Someone posted this piece in the Washington Post by Mihal Greener, an Australian writer raising her family in Holland, on my Facebook page this morning.

It made me want to cry.


According to the April 2013 findings by UNICEF in their report 'Child well-being in rich countries: a comparative overview', Dutch children are the happiest in the world.


I'd heard about this report, and about Mihal Greener, a couple of years ago, when UNICEF first published this finding, but somehow it made a greater impact this morning. 


Perhaps it's because yesterday I stood in the dreary, wet playground and endured two mothers, one each side of me, making endless less-than-subtle digs about status, work and motherhood in the minutes before pickup, without ever actually asking each other a question. I'd had a very nice day, working from home, getting on with stuff. After five minutes of playground pleasantries, I felt like a collapsed balloon.


Again. 


Recently my twelve-year-old daughter realised that one of her friends is a Taker. This particular young lady takes every utterance around her, and replays it through her own self-obsession. If someone says, 'Mutual friend X is feeling sick', Trainee Taker will say either, 'Oh! I feel sick too!' or 'Eew, that makes me feel sick!'. 


Daughter and I discussed whether 'talking about yourself' is always taking. We wondered whether one should essentially be utterly self-effacing at all times. After all, this is what centuries of culture told women they should be doing. Perhaps silence and self-effacement is the only answer in a world of bitching and gossiping.

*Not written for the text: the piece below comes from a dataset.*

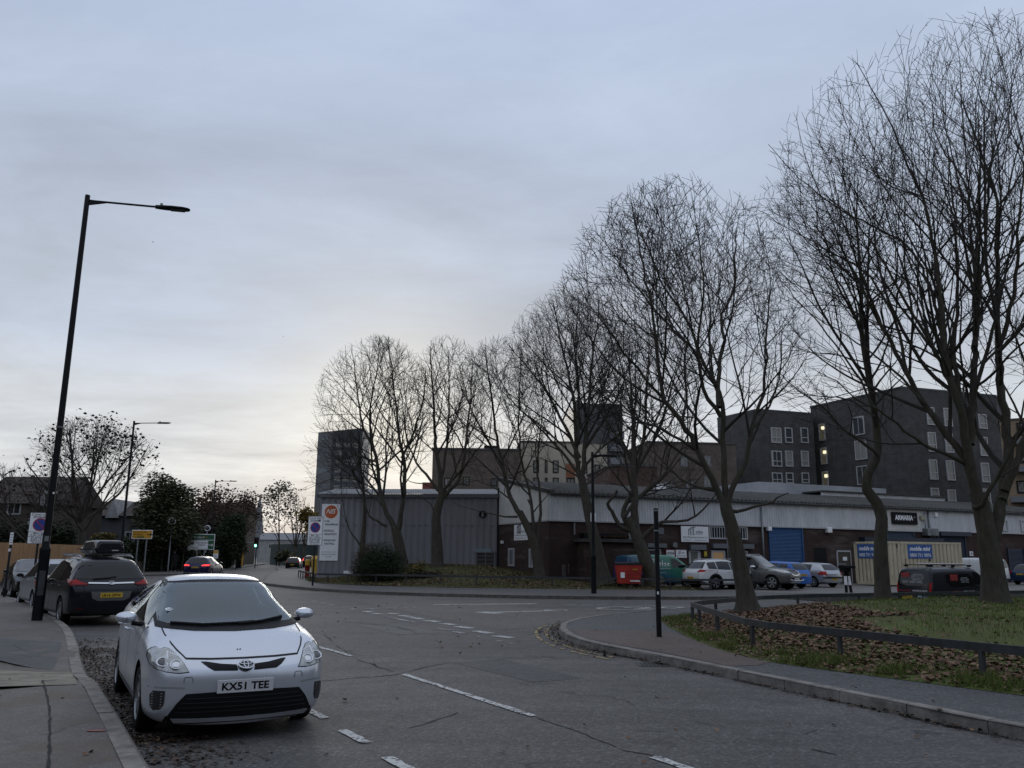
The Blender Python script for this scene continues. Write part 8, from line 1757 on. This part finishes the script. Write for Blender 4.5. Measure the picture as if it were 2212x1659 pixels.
t.limb([(946,1238),(944,1190),(943,1140),(942,1115),(950,1085),(956,1058)],.40,.30,Y,0,True,False); t.limb([(953,1075),(950,1019),(941,959),(935,850),(930,760)],.19,.04,Y,.4); t.limb([(958,1075),(985,1045),(994,1030),(1003,983),(1015,880),(1020,800)],.17,.04,Y,-.4); t.limb([(947,1060),(920,1025),(900,1000),(880,950),(872,890)],.12,.03,Y,.8); t.limb([(952,1040),(965,960),(970,860),(968,760)],.13,.03,Y,1.4); t.limb([(955,1060),(1000,1010),(1040,960),(1060,900)],.10,.03,Y,-1.2); t.limb([(941,1120),(930,1090),(905,1075),(870,1060)],.05,.02,Y,-1,lev=1); t.limb([(957,1065),(985,1050),(1020,1040),(1060,1035)],.07,.02,Y,1.2,lev=1); t.limb([(950,1060),(915,1045),(885,1040),(860,1020)],.06,.02,Y,-1.2,lev=1); t.limb([(960,1060),(990,1000),(1020,930),(1045,860)],.09,.025,Y,1.8,lev=1); t.done()
Y = 51; t = Tree('bare_tree','bare tree forking low into two trunks behind the dark shrub','tree',Env(812,905,140,180,Y,4.6),18,GT,dens=1.08,seg=.5,tip=.009)
t.limb([(872,1240),(866,1200),(860,1165),(853,1140)],.42,.36,Y,0,True,False); t.limb([(854,1145),(842,1120),(831,1098),(818,1040),(815,1005),(806,965),(785,925),(772,850),(764,780)],.22,.04,Y,.4); t.limb([(860,1145),(866,1110),(871,1079),(874,1007),(864,955),(858,900),(850,830),(842,760)],.21,.04,Y,-.4); t.limb([(836,1137),(815,1125),(797,1113),(783,1079),(762,1040),(740,1000)],.11,.03,Y,-.8); t.limb([(816,1010),(780,985),(740,970),(700,965)],.08,.02,Y,.8); t.limb([(868,990),(895,930),(915,860),(920,790)],.11,.03,Y,1.0); t.limb([(806,965),(800,880),(815,800),(820,750)],.10,.03,Y,-1.2); t.limb([(871,1050),(900,1010),(930,975)],.06,.02,Y,1,lev=1); t.limb([(831,1098),(790,1060),(740,1050),(690,1060)],.07,.02,Y,1.4,lev=1); t.limb([(818,1040),(770,1010),(720,1015),(680,1030)],.07,.02,Y,-1.4,lev=1); t.limb([(785,925),(745,880),(715,850)],.06,.02,Y,-.6,lev=1); t.done()
Y = 52.5; t = Tree('bare_tree','thin twisting bare tree at the left end of the shed, beside the banner','tree',Env(735,1010,98,118,Y,3.6),19,GT,dens=1.0,seg=.5,tip=.009)
t.limb([(784,1240),(783,1185),(786,1140),(788,1100),(786,1070),(780,1020),(775,960)],.22,.05,Y,.3,True,True,start=.4); t.limb([(783,1185),(770,1165),(757,1150),(747,1120),(742,1090),(735,1050)],.08,.03,Y,-.6,lev=1); t.limb([(785,1065),(760,1020),(730,990),(690,975)],.07,.02,Y,.5,lev=1); t.limb([(780,1040),(740,1030),(700,1040),(665,1055)],.06,.02,Y,-.6,lev=1); t.limb([(782,1030),(770,980),(750,930),(735,900)],.06,.02,Y,.9,lev=1); t.done()
# left side: trees still holding some brown leaves
M_['dryleaf'] = mats_rand('withered_leaves',[(.030,.017,.012),(.05,.028,.018),(.022,.014,.011)],.9)
M_['dryleaf2'] = mats_rand('russet_leaves',[(.06,.034,.022),(.085,.045,.028),(.045,.028,.02)],.9)
Y = 56; t = Tree('leafy_tree','spreading tree with scattered withered leaves behind the nearest lamp column','tree',Env(195,1035,150,135,Y,5),31,None,dens=.95,seg=.55,tip=.012,up=.06); b = at(175,1200,Y); b.z = .1; t.trunk.tube([b,at(176,1165,Y),at(180,1120,Y)],[.32,.26,.22],9); t.fan(at(178,1130,Y),9,.12,(14,62)); t.fan(at(180,1150,Y),4,.09,(40,75)); t.loc = b; t.done((900,.25,M_['dryleaf'],.22))
Y = 50; t = Tree('leafy_tree','low branching tree with withered leaves cut by the left edge','tree',Env(35,1100,135,100,Y,4.5),32,None,dens=1.7,seg=.55,tip=.012,up=.03); b = at(60,1215,Y); b.z = .1; t.trunk.tube([b,at(62,1165,Y)],[.25,.18],9); t.fan(at(62,1168,Y),8,.10,(20,78)); t.loc = b; t.done((260,.24,M_['dryleaf'],.25))
for i,(px,top,rx,Y,lab,n) in enumerate(((470,1060,50,105,'round tree with fine brown leaves left of the third lamp',1300),(522,1066,40,118,'tree with brown leaves right of the third lamp',1300),(430,1062,38,95,'tree with brown leaves rising over the dark evergreen',900))):
    cy = (top+1180)/2; t = Tree('leafy_tree',lab,'tree',Env(px,cy,rx,cy-top,Y,4.5),40+i,None,dens=.8,seg=1.0,tip=.022,up=.05); b = at(px,1210,Y); b.z = 0; t.trunk.tube([b,at(px,1160,Y)],[.35,.25],8); t.fan(at(px,1160,Y),9,.16,(10,60)); t.loc = b; t.done((n,.36,M_['dryleaf2'],.6))
Y = 128; t = Tree('birch_tree','slender grey birch standing alone above the bend in the road','tree',Env(603,1112,38,76,Y,4),51,None,dens=1.1,seg=1.0,tip=.022,up=.0,ang=(30,60)); b = at(603,1222,Y); b.z = 0; t.limb([(603,1222),(603,1150),(602,1100),(602,1050)],.22,.06,Y,0,False,True,start=.2); t.loc = b; t.done((1100,.40,mats_rand('birch_leaves',[(.07,.06,.035),(.05,.045,.03)]),.5))
Y = 140; t = Tree('bare_tree','far bare tree between the birch and the zone sign','tree',Env(640,1130,36,65,Y,4),52,None,dens=.9,seg=1.1,tip=.022); b = at(638,1222,Y); b.z = 0; t.trunk.tube([b,at(638,1180,Y)],[.3,.2],8); t.fan(at(638,1185,Y),8,.14,(8,45)); t.loc = b; t.done()
Y = 124; t = Tree('leafy_tree','small yellow leaved tree just left of the zone sign','tree',Env(657,1145,22,40,Y,3),53,None,dens=.9,seg=1.0,tip=.02); b = at(657,1222,Y); b.z = 0; t.trunk.tube([b,at(657,1180,Y)],[.2,.14],8); t.fan(at(657,1182,Y),6,.09,(8,50)); t.loc = b; t.done((1500,.5,mats_rand('yellow_leaves',[(.16,.11,.02),(.20,.14,.03),(.10,.08,.02)]),.5))
def shrub(name, label, cat, blobs, n, size, m, base, stem=True, seed=1, group=None, core=None):
    R = random.Random(seed); root = thing(name,label,cat,tuple(base),0,group); mb = MB(); vol = [b[1][0]*b[1][2] for b in blobs]; tot = sum(vol)
    for (c,r),v in zip(blobs,vol):
        c = Vector(c)
        for k in range(int(n*v/tot)):
            u = Vector((R.gauss(0,1),R.gauss(0,1),R.gauss(0,1))).normalized(); nn = noise.noise(Vector((u.x*2.1,u.y*2.1,u.z*2.1))+c*.37)*.30+noise.noise(u*5+c)*.16; k_ = (R.random()**.35)*(1+nn); q = c+Vector((u.x*r[0],u.y*r[1],u.z*r[2]))*k_
            if q.z < base[2]: q.z = base[2]+R.random()*.3
            s = size*R.uniform(.55,1.3); Rm = Matrix.Rotation(R.uniform(0,6.28),3,'Z')@Matrix.Rotation(R.uniform(-1.2,1.2),3,'X'); mb.add([q+Rm@Vector(v_)*s for v_ in ((-.5,0,0),(0,-.3,.06),(.6,0,-.05),(0,.3,.06))],[(0,1,2,3)])
    f = obj('foliage',mb,m,root); st = MB()
    for (c,r) in blobs:
        c = Vector(c); b = Vector((c.x,c.y,base[2]-.1)); st.tube([b,b.lerp(c,.6)+Vector((R.uniform(-.1,.1),0,0)),c],[max(.04,r[0]*.06),max(.03,r[0]*.045),.02],6)
        for k in range(7): u = Vector((R.gauss(0,1),R.gauss(0,1),abs(R.gauss(0,1)))).normalized(); st.tube([b.lerp(c,.5),c+Vector((u.x*r[0],u.y*r[1],u.z*r[2]))*.8],[max(.02,r[0]*.03),.012],4)
    obj('stem',st,M_['twig'],root); return root
M_['everg'] = mats_rand('dark_evergreen',[(.016,.026,.011),(.026,.040,.018),(.038,.052,.024),(.018,.030,.014)]); M_['everg2'] = mats_rand('olive_evergreen',[(.042,.050,.022),(.066,.072,.034),(.030,.038,.016),(.080,.078,.040)]); M_['brownsh'] = mats_rand('browning_hedge',[(.050,.032,.016),(.07,.045,.022),(.035,.03,.014)]); M_['yellowsh'] = mats_rand('yellow_shrub',[(.19,.13,.025),(.12,.095,.03),(.05,.05,.02)])
def bl(px, py, rx, ry, Y, dep=None): c = at(px,py,Y); return (c,(at(px+rx,py,Y).x-c.x,dep or (at(px+rx,py,Y).x-c.x),at(px,py-ry,Y).z-c.z))
z0 = lambda x,y: zbank(x,y)
shrub('shrub','big dark evergreen shrub behind the knee rail in front of the shed','shrub',[bl(822,1222,50,44,46.6,1.2),bl(850,1228,34,36,46.3,.9),bl(808,1230,34,36,46.2,.9),bl(832,1205,34,32,46.8,.9)],14000,.085,M_['everg'],(at(825,1240,46.6).x,46.6,.35),seed=3)
shrub('shrub','browning hedge shrub merging into the left side of the dark evergreen','shrub',[bl(786,1215,28,36,47.4,.9),bl(776,1232,22,26,47.2,.8),bl(800,1195,26,22,47.6,.8)],5600,.075,M_['brownsh'],(at(785,1240,47.4).x,47.4,.35),seed=4)
shrub('shrub','small yellow leaved shrub on the right of the dark evergreen','shrub',[bl(893,1240,20,26,46.8,.6),bl(908,1226,14,18,46.8,.5)],900,.11,M_['yellowsh'],(at(893,1255,46.8).x,46.8,.4),seed=5)
shrub('shrub','straggly low brown shrub between the yellow shrub and the knobbly trunk','shrub',[bl(928,1252,26,14,46.6,.7),bl(905,1255,22,12,46.5,.6)],1100,.11,mats_rand('straggly_shrub',[(.03,.026,.02),(.05,.04,.03),(.022,.022,.015)]),(at(925,1258,46.6).x,46.6,.5),seed=6)
shrub('evergreen_tree','tall dark evergreen behind the amber direction sign','tree',[bl(350,1080,34,58,76,3),bl(382,1100,34,60,78,3),bl(330,1120,34,48,75,3),bl(400,1140,30,45,76,3),bl(355,1150,55,42,76,3)],26000,.27,M_['everg2'],(at(360,1210,76).x,76,.1),seed=7)
shrub('evergreen_tree','broad dark conifer between the green sign and the traffic light','tree',[bl(497,1158,28,40,96,3),bl(510,1132,20,24,97,2.4),bl(484,1172,22,30,95,2.6),bl(512,1180,18,32,96,2.4)],13000,.25,M_['everg'],(at(497,1222,96).x,96,.1),seed=8)
def hedge(label, x0, x1, Y0, Y1, ptop, n, size, m, seed, cnt=7):
    B = []
    for k in range(cnt):
        f = (k+.5)/cnt; Y = lerp(Y0,Y1,f); px = lerp(x0,x1,f); zt = at(px,ptop+((k*37)%11-5),Y).z; c = at(px,1200,Y); c.z = zt*.5; B.append((c,((at(x1,1200,Y).x-at(x0,1200,Y).x)/cnt*.75,1.3,zt*.52)))
    c = at((x0+x1)/2,1220,(Y0+Y1)/2); return shrub('hedge',label,'hedge',B,n,size,m,(c.x,(Y0+Y1)/2,.1),seed=seed)
hedge('dark clipped hedge beside the walking person, below the amber sign',262,410,72,80,1168,9500,.28,M_['everg'],9,8)
hedge('dark hedge behind the indigo car, left of the traffic light',405,500,84,98,1192,5200,.32,M_['everg'],10,6)
hedge('very dark tall hedge above the wooden fence at the left edge',-60,150,55,57,1128,12000,.26,M_['everg'],11,9)
hedge('dark hedge right of the wooden fence, behind the roof box',130,275,58,66,1165,7000,.26,M_['everg'],12,7)
shrub('shrub','yellow leaved shrub glowing above the roof box','shrub',[bl(226,1162,18,11,63,1.0),bl(212,1160,10,8,63,.8),bl(240,1158,10,8,63,.8)],700,.22,M_['yellowsh'],(at(226,1190,63).x,63,.1),seed=13)
shrub('shrub','spiky palm like shrub at the foot of the green fence','shrub',[bl(617,1200,15,12,120,1.0),bl(605,1205,10,9,119,1.0),bl(630,1206,10,9,119,1.0)],900,.6,M_['everg2'],(at(617,1222,120).x,120,.1),seed=14)
shrub('shrub','mass of leafy brown growth behind the far left wall, right of the amber sign','shrub',[bl(440,1165,40,34,100,3),bl(480,1150,36,40,104,3),bl(420,1130,30,40,98,3)],6500,.45,mats_rand('brown_growth',[(.028,.02,.016),(.02,.018,.012),(.04,.028,.02)]),(at(450,1215,100).x,100,.1),seed=15)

We concluded, however, that it is possible to talk about yourself and not be a Taker. If you extend your interlocutor's experience by sharing your own, develop the conversation, reassure the other person (who has, quite probably, just said something that makes them feel vulnerable), you can keep the whole circle of life moving without maiming, killing, ignoring or climbing on top of the other. 

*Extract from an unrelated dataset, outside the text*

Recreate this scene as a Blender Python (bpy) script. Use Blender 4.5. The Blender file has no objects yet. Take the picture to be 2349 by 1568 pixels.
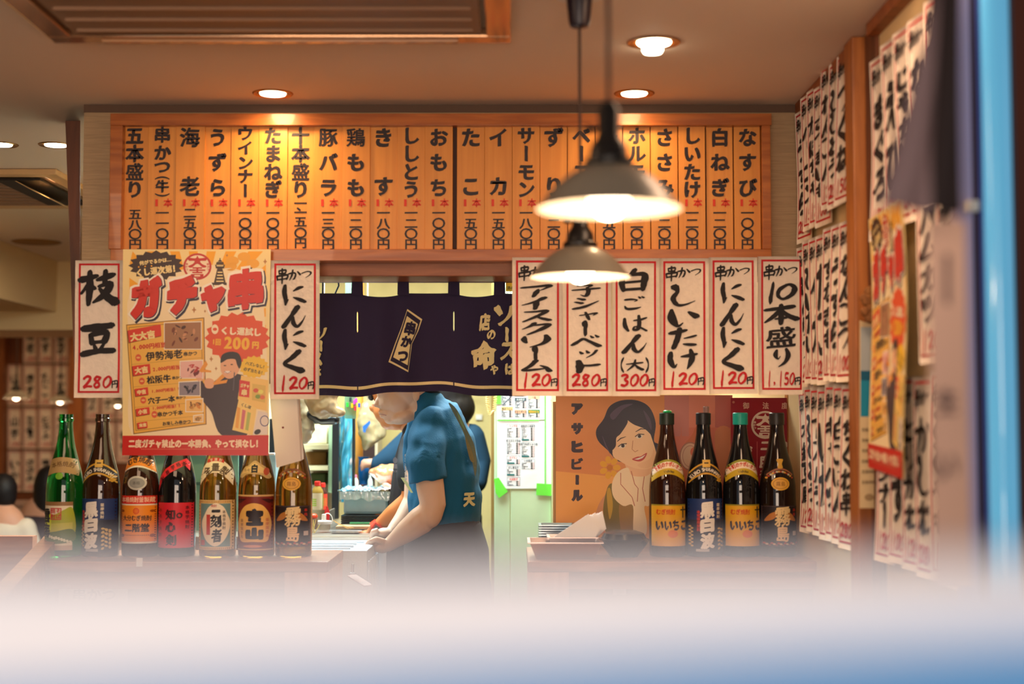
import bpy, bmesh, math, random
from math import sin, cos, pi, sqrt, atan2, exp
from mathutils import Vector, Matrix, noise
from mathutils.geometry import tessellate_polygon
random.seed(7)
sc = bpy.context.scene
COL = sc.collection
F, CX, CY, CAMZ = 3262.5, 1174.5, 784.0, 1.5
TH = math.atan(187 / F)

# ---------------------------------------------------------------- camera, world, exposure
cam = bpy.data.cameras.new('camera'); camo = bpy.data.objects.new('camera', cam); COL.objects.link(camo)
camo.location = (0, 0, CAMZ); camo.rotation_euler = (pi / 2 + TH, 0, 0)
cam.lens = 50; cam.sensor_width = 36; cam.clip_start = 0.05; cam.clip_end = 60
cam.dof.use_dof = True; cam.dof.focus_distance = 4.45; cam.dof.aperture_fstop = 1.9
sc.camera = camo
sc.view_settings.view_transform = 'Standard'; sc.view_settings.look = 'None'
sc.view_settings.gamma = 1; sc.view_settings.use_curve_mapping = False
sc.view_settings.exposure = 0.22
w = bpy.data.worlds.new('evening_sky'); sc.world = w; w.use_nodes = True
nt = w.node_tree; bg = nt.nodes['Background']
tc = nt.nodes.new('ShaderNodeTexCoord'); sep = nt.nodes.new('ShaderNodeSeparateXYZ'); rmp = nt.nodes.new('ShaderNodeValToRGB')
nt.links.new(tc.outputs['Generated'], sep.inputs[0]); nt.links.new(sep.outputs['Z'], rmp.inputs[0]); nt.links.new(rmp.outputs[0], bg.inputs[0])
rmp.color_ramp.elements[0].color = (.80, .84, .92, 1); rmp.color_ramp.elements[1].color = (.93, .93, .98, 1)
bg.inputs[1].default_value = 0.42
cy = sc.cycles
cy.max_bounces = 7; cy.diffuse_bounces = 3; cy.glossy_bounces = 3; cy.transmission_bounces = 6; cy.transparent_max_bounces = 8
cy.caustics_reflective = False; cy.caustics_refractive = False; cy.sample_clamp_indirect = 4

def lin(c):
    return tuple(((v / 255) / 12.92 if v / 255 <= .04045 else (((v / 255) + .055) / 1.055) ** 2.4) for v in c)

def light(name, kind, loc, power, color, rot=None, size=.1, sizey=None, spot=None, blend=.5, soft=.03):
    d = bpy.data.lights.new(name, kind); o = bpy.data.objects.new(name, d); COL.objects.link(o)
    o.location = loc; d.energy = power; d.color = color
    if rot: o.rotation_euler = rot
    if kind == 'AREA':
        d.shape = 'RECTANGLE' if sizey else 'DISK'; d.size = size
        if sizey: d.size_y = sizey
    else:
        d.shadow_soft_size = soft
    if kind == 'SPOT': d.spot_size = spot; d.spot_blend = blend
    return o

def P(px, py, Y):
    a = (px - CX) / F; b = -(py - CY) / F
    dy = cos(TH) - b * sin(TH); dz = sin(TH) + b * cos(TH)
    t = Y / dy
    return Vector((a * t, Y, CAMZ + dz * t))
def Q(px, py, z):
    'point on the horizontal plane z'
    a = (px - CX) / F; b = -(py - CY) / F
    dy = cos(TH) - b * sin(TH); dz = sin(TH) + b * cos(TH)
    t = (z - CAMZ) / dz
    return Vector((a * t, dy * t, z))
def zof(py, Y): return P(CX, py, Y).z
def xof(px, Y, py=784): return P(px, py, Y).x
WARM = (1.0, .60, .30); COOL = (.86, 1.0, .92)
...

Tell that to a bunch of mums waiting in the playground. After fully nine years of Playground Politics, I can honestly say it has become no more comfortable. It's still like walking into an office after you've been made redundant. You can count on the fingers of one hand the number of mothers who consciously do not engage in the put-down games that seem to hold sway for most. That doesn't mean I don't have friends at my children's school. It just means that the playground feels like verbal trench warfare a lot of the time. But it's so completely normalised that I bet most people would be surprised that they are doing it, and probably just think it's the way of the world. 


What's it all based on? Essential insecurity about the position of mothers in contemporary British society.

How can I assert this? For one, because my life used not to feel like this before I had children. For two, in other countries, like Holland, but also Australia, mothers don't seem to be exhibiting this kind of neurotic behaviour. They seem — and it's only a generalisation of course — but they seem to like themselves, their bodies, their homes, their jobs, their bicycles, their cheese and their children. 


Their children, who are going to grow up into the tallest people on earth, despite not ruling out dairy from their diets. 


Their children, who are also going to have a life expectancy of, on average, 81.4 years, with a world life expectancy ranking of 17. 


Happiest, tallest, among the longest-lived. 


What are they doing to make that happen? 


According to Mihal Greener, they're not doing anything. 


They're not stressing, they are not overworking (themselves or their children), they don't have to pull so many late nights, they don't have to work all hours to make ends meet, they don't feel they have to one-up each other on clothes, gifts, kids' parties, food, thinness, holidays etc etc. They live calmer, more balanced lives than we do. They are valued, and they value themselves and their children. 


Meanwhile in Britain, we are currently condemning millions of women to years and years of furious drudgery, oneupmanship, workplace misery and mistrust, so-called multi-tasking, alienation, depression and lack of fulfilment. Once they become mothers. 


No mother, it goes without saying, is exempt from occasionally losing it. It's not nice, but it is a universal (because children push you to your wits' end, and because every life has stresses). I think that Mihal Greener herself would be quick to acknowledge that she's exaggerating for (comic) effect — that she, like me, is using the Dutch to hold her own culture to account. 

Having lived in Australia myself, however, I'm surprised that Greener finds such differences between herself and the Dutch. To me, Australian and Dutch women are remarkably similar. In Holland they say 'doe gewoon', and in Australia they 'just get on with it'. Either way, my personal experience of both countries is that mothers, whatever their work, are open, friendly, calm, competent, and don't exhibit the same social anxieties and insecurities that British mothers do. 

Time for a huge caveat, which also applies to Greener. I am sure that my — and her — observations originate in being the outsider. I also heard women discussing education in Australia in exactly the same competitive way I hear it all the time in the UK — it's just that *I* was relaxed about it at the time, because I wasn't in my own culture, and so wasn't targeted by the other women — quite simply, I didn't pose a threat to them, because I wasn't part of their system, fighting for the same scarce resources. I am sure that had we stayed in Oz to educate our kids, I would have found the same Motherload I do in the UK.

Call me half-Dutch, but I still idealistically think we should all be going Dutch on bicycles, eating hagelslag and kaas with a cheeseslicer for breakfast. Oh, and living in a society without a two-tier education system.